**WRITTEN PROBLEM:** Search the listing below for "script". Copy each matching line.

....

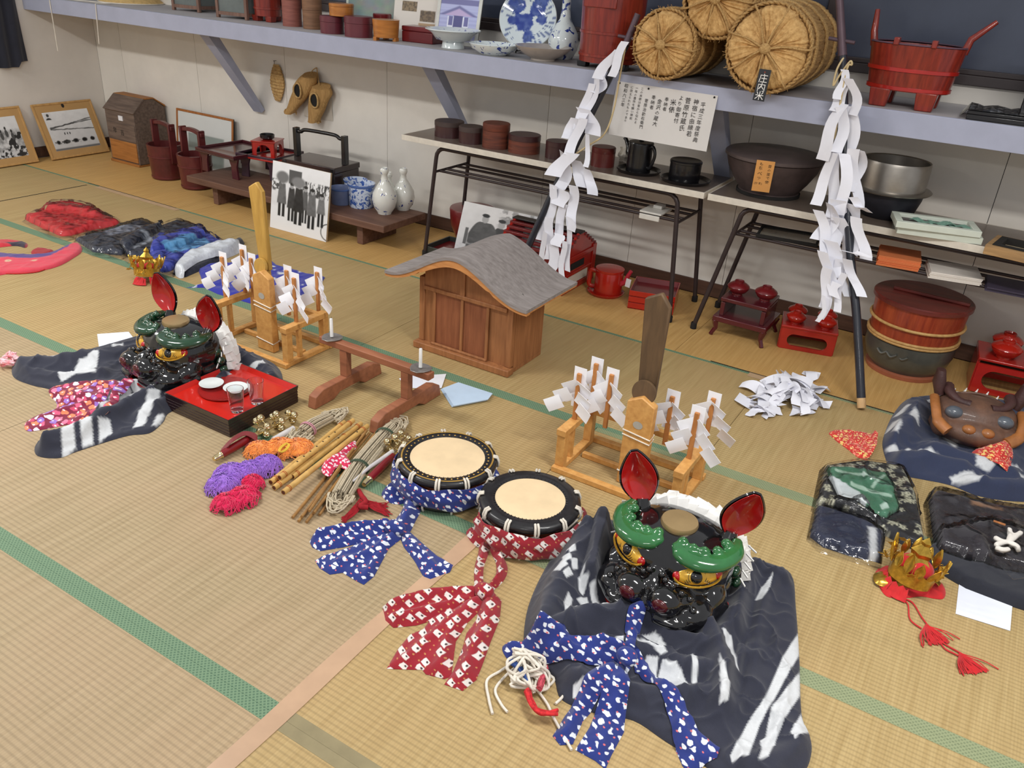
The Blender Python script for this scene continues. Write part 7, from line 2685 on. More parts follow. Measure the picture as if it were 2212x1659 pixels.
foldR = [ridge([(1262, 1150), (1240, 1210), (1200, 1290), (1160, 1370)], .050, .085, .05), ridge([(1300, 1125), (1290, 1180), (1275, 1240)], .032, .12, .08), ridge([(1150, 1390), (1230, 1350), (1320, 1330), (1400, 1330)], .045, .075, .05),
   ridge([(1215, 1410), (1300, 1400), (1400, 1400), (1480, 1430), (1540, 1440)], .034, .042, .05), ridge([(1400, 1340), (1480, 1375), (1540, 1390), (1580, 1330)], .030, .050, .05), ridge([(1530, 1360), (1560, 1440), (1560, 1510)], .035, .07, .05),
   ridge([(1230, 1460), (1300, 1480), (1420, 1500), (1540, 1500)], .035, .035, .03), ridge([(1620, 1230), (1600, 1290), (1590, 1350)], .026, .050, .05), ridge([(1700, 1250), (1660, 1240), (1625, 1215)], .018, .028, .03), ridge([(1300, 1370), (1390, 1372), (1450, 1400)], .014, .03, .06), ridge([(1240, 1360), (1330, 1380), (1345, 1400)], .012, .022, .05), ridge([(1600, 1400), (1590, 1480)], .012, .016, .03), ridge([(1690, 1235), (1650, 1300), (1630, 1400)], .02, .022, .02),
   ridge([(1640, 1380), (1620, 1470), (1580, 1560)], .018, .014, .01), ridge([(1700, 1480), (1680, 1560), (1640, 1640)], .012, .010, .01), ridge([(1740, 1600), (1690, 1640), (1600, 1650)], .03, .02, .01)]
clothR = drape('body_cloth', outR, m_navy, LR, t=.012, edge=.02, folds=foldR, res=.0044, base=NAVY, pats=patsR, nz=.012, nf=11, hmax=.12, cr=.016, zg=.02)
# ---- body cloth of the left lion
outL = [(6, 800), (20, 785), (120, 775), (200, 752), (300, 722), (420, 715), (520, 745), (590, 775), (612, 800), (610, 820), (560, 830), (480, 850), (390, 880), (375, 905), (352, 928), (310, 935), (270, 948), (200, 975), (165, 990), (115, 988), (105, 965), (130, 945), (200, 905), (230, 880), (120, 850), (60, 840), (15, 825)]
patsL = [(WHT, [(82, 780), (112, 776), (132, 790), (104, 797)], .03), (WHT, [(116, 775), (136, 772), (156, 786), (136, 790)], .03), (WHT, [(138, 771), (160, 768), (174, 776), (158, 783)], .03),
   (WHT, [(150, 806), (162, 790), (180, 786), (190, 776), (203, 776), (200, 796), (186, 806)], .04), (WHT, [(120, 822), (150, 812), (200, 808), (206, 815), (160, 820), (128, 830)], .03), (WHT, [(220, 752), (246, 745), (246, 756), (228, 758)], .03),
   (WHT, [(284, 836), (306, 826), (330, 840), (318, 846), (300, 845)], .05), (WHT, [(280, 842), (292, 842), (298, 858), (310, 864), (300, 872), (284, 858)], .05), (WHT, [(270, 858), (280, 854), (294, 866), (286, 880), (272, 870)], .04),
   (WHT, [(254, 874), (264, 868), (276, 880), (266, 892), (252, 884)], .04), (WHT, [(238, 892), (252, 884), (258, 896), (248, 908), (234, 905)], .03), (WHT, [(84, 858), (98, 848), (114, 856), (92, 866)], .02),
   (WHT, [(168, 942), (192, 938), (198, 970), (172, 990)], .02), (WHT, [(206, 936), (230, 931), (234, 958), (212, 966)], .02), (WHT, [(243, 928), (264, 920), (272, 936), (246, 954)], .02),
   (WHT, [(340, 872), (362, 862), (360, 880), (338, 925), (316, 930)], .01), (WHT, [(362, 902), (378, 892), (372, 912), (356, 922)], .01), (WHT, [(540, 792), (560, 785), (576, 790), (552, 800), (538, 802)], .02), (WHT, [(500, 822), (560, 806), (586, 812), (520, 828)], .02)]
foldL = [ridge([(30, 805), (120, 795), (220, 775), (300, 760)], .06, .045, .03), ridge([(40, 820), (130, 825), (220, 815)], .03, .025, .02), ridge([(130, 970), (200, 940), (260, 905), (320, 870), (370, 840)], .035, .055, .03), ridge([(240, 890), (280, 850), (320, 840)], .03, .05, .03),
   ridge([(520, 770), (570, 790), (600, 805)], .05, .04, .03), ridge([(330, 900), (360, 880), (420, 850), (470, 830)], .04, .03, .02), ridge([(470, 740), (500, 790), (480, 830)], .04, .05, .04)]
clothL = drape('body_cloth', outL, m_navy, LL, t=.012, edge=.02, folds=foldL, res=.007, base=NAVY, pats=patsL, nz=.008, nf=8, hmax=.085, cr=.012, zg=.015)
fl = drape('floral_scarf', [(103, 828), (160, 818), (250, 812), (290, 830), (282, 848), (262, 866), (250, 890), (225, 905), (170, 915), (125, 948), (86, 938), (105, 920), (150, 895), (60, 910), (50, 892), (78, 875), (112, 865), (118, 850)], m_floral, None, t=.006, edge=.012, folds=[ridge([(130, 850), (200, 850), (270, 845)], .02, .012, .04), ridge([(90, 895), (160, 870), (240, 850)], .02, .014, .03), ridge([(110, 935), (180, 890), (250, 870)], .02, .014, .03)], res=.009, under=on(clothL), zg=.045, nz=.006)
tag(fl, 'crimson floral scarf lying on the cloth of the left lion head', 'scarf')
# bits of red and white cord at the far left
b = MB()
rnd = random.Random(4)
for k in range(16):
 a = F(rnd.uniform(0, 60), rnd.uniform(768, 790), .02)
 P = [a + np.array([rnd.uniform(-.06, .06), rnd.uniform(-.03, .03), rnd.uniform(-.012, .02)]) for _ in range(4)]
 b.tube(spline(P, 4, False), .004, 5)
t = link('ribbon_bits', b, mat('red_white_ribbon', (212, 90, 100), rough=.8, var=.5, vs=30, col2=(226, 220, 224)))
tag(t, 'tangle of red and white ribbon beside the left lion cloth', 'ribbon', kind='stuff')
# ---- blue scarf lying over the right lion cloth
t = thing('blue_scarf', 'blue rabbit print scarf knotted over the cloth of the right lion head', 'scarf', F(1350, 1420, .06))
OC = on(clothR)
def sc(name, px, folds=(), zg=.04, m=m_blue, parent=None, under=None, res=.008, t_=.008, nz=.004, cr=.005):
 return drape(name, px, m, parent, t=t_, edge=.012, folds=folds, res=res, under=under, zg=zg, nz=nz, cr=cr, cf=16, crisp=name == 'tail')
sc('upper_band', [(1360, 1310), (1378, 1304), (1396, 1312), (1388, 1335), (1378, 1360), (1372, 1395), (1362, 1412), (1346, 1400), (1352, 1380), (1356, 1350), (1354, 1330)], [ridge([(1378, 1315), (1366, 1400)], .015, .012, .08)], .09, parent=t, under=OC)
sc('loop', [(1088, 1368), (1108, 1360), (1160, 1366), (1230, 1376), (1300, 1382), (1350, 1398), (1344, 1425), (1300, 1432), (1240, 1428), (1170, 1412), (1110, 1400), (1092, 1386)], [ridge([(1100, 1372), (1180, 1382), (1260, 1392), (1340, 1408)], .018, .022, .05), ridge([(1110, 1392), (1200, 1410), (1300, 1424)], .012, .014, .05)], .05, parent=t, under=OC)
sc('tail', [(1322, 1428), (1345, 1445), (1340, 1470), (1300, 1500), (1262, 1540), (1240, 1590), (1212, 1592), (1196, 1572), (1222, 1530), (1252, 1490), (1285, 1450)], [ridge([(1330, 1440), (1270, 1500), (1225, 1570)], .016, .014, .03)], .03, parent=t, under=OC)
sc('tail', [(1330, 1430), (1356, 1440), (1356, 1500), (1350, 1570), (1322, 1622), (1310, 1650), (1288, 1632), (1244, 1608), (1275, 1560), (1300, 1500), (1318, 1460)], [ridge([(1340, 1440), (1325, 1520), (1300, 1610)], .016, .012, .02)], .02, parent=t, under=OC)
sc('tail', [(1362, 1408), (1385, 1428), (1430, 1470), (1470, 1520), (1510, 1575), (1556, 1612), (1550, 1632), (1490, 1655), (1478, 1640), (1455, 1590), (1440, 1540), (1410, 1490), (1372, 1450)], [ridge([(1370, 1420), (1430, 1500), (1500, 1620)], .016, .012, .03)], .025, parent=t, under=OC)
kz = F(1354, 1418, .085)
b = MB()
b.ball((kz[0], kz[1], .088), (.030, .026, .022), 18, 12)
b.ball((kz[0] + .012, kz[1] - .01, .090), (.020, .024, .018), 14, 9)
blob('knot', b, m_blue, t, voxel=.005, smooth=3, world=True)
# end of cords beside it
t = thing('cord_tassel', 'bunch of pale cords with blue and red tufts left of the blue scarf', 'cords', F(1150, 1450))
rnd = random.Random(9)
b = MB()
for k in range(26):
 a0 = rnd.uniform(0, 6.28)
 px = [(1125 + rnd.uniform(-18, 22), 1410 + rnd.uniform(-10, 10)), (1120 + rnd.uniform(-40, 60), 1440 + rnd.uniform(-20, 15)), (1150 + rnd.uniform(-50, 60), 1470 + rnd.uniform(-15, 15)), (1165 + rnd.uniform(-15, 15), 1490 + rnd.uniform(-12, 8))]
 P = [F(x, y, z) for (x, y), z in zip(px, (.05 * rnd.random() + .01, .05 * rnd.random() + .02, .03 * rnd.random() + .01, .012))]
 b.tube(spline(P, 6, False), .0042, 6)
o = link('cord_loops', b, m_rope, t, ang=80)
o['kind'] = 'stuff'
for px in ([(1110, 1430), (1080, 1450), (1052, 1470), (1056, 1510), (1064, 1542)], [(1115, 1440), (1090, 1462), (1070, 1490), (1082, 1520), (1096, 1538)], [(1210, 1450), (1235, 1440), (1240, 1470), (1215, 1505), (1200, 1520)], [(1160, 1490), (1182, 1520), (1196, 1550), (1235, 1620)]):
 b = MB()
 b.tube(spline([F(x, y, .006) for x, y in px], 8, False), .004, 6)
 link('loose_cord', b, m_rope, t, ang=80)
for px, cl, nm in (([(1140, 1492), (1148, 1520), (1165, 1540), (1200, 1538)], (206, 44, 48), 'red_tuft'), ([(1105, 1430), (1125, 1445), (1140, 1470)], (54, 84, 150), 'blue_tuft'), ([(1180, 1440), (1170, 1470), (1165, 1490)], (196, 76, 90), 'pink_tuft')):
 b = MB()
 for k in range(5):
  b.tube(spline([F(x + rnd.uniform(-5, 5), y + rnd.uniform(-5, 5), .02 + .02 * rnd.random()) for x, y in px], 5, False), .005, 6)
 o = link(nm, b, mat(nm, cl, rough=.9, var=.3, vs=90), t, ang=80)
 o['kind'] = 'stuff'
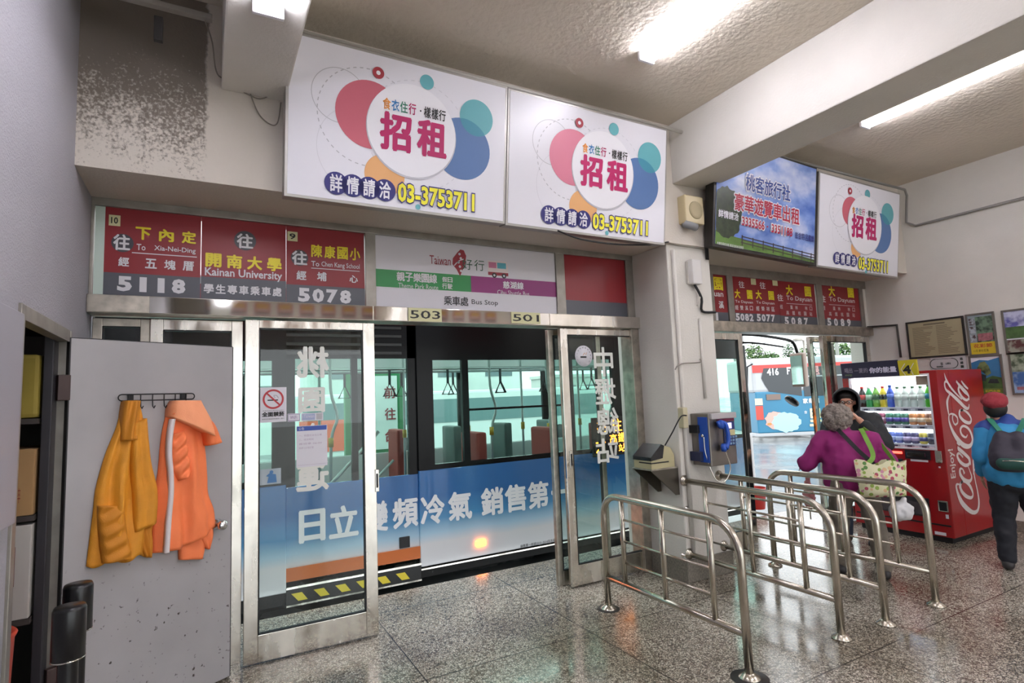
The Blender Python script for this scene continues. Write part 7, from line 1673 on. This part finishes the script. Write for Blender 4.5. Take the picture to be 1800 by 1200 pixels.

....

**EXPECTED ANSWER:**
The Blender Python script for this scene continues. Write part 7, from line 2685 on. More parts follow. Measure the picture as if it were 2212x1659 pixels.
The Blender Python script for this scene continues. Write part 7, from line 1673 on. This part finishes the script. Write for Blender 4.5. Take the picture to be 1800 by 1200 pixels.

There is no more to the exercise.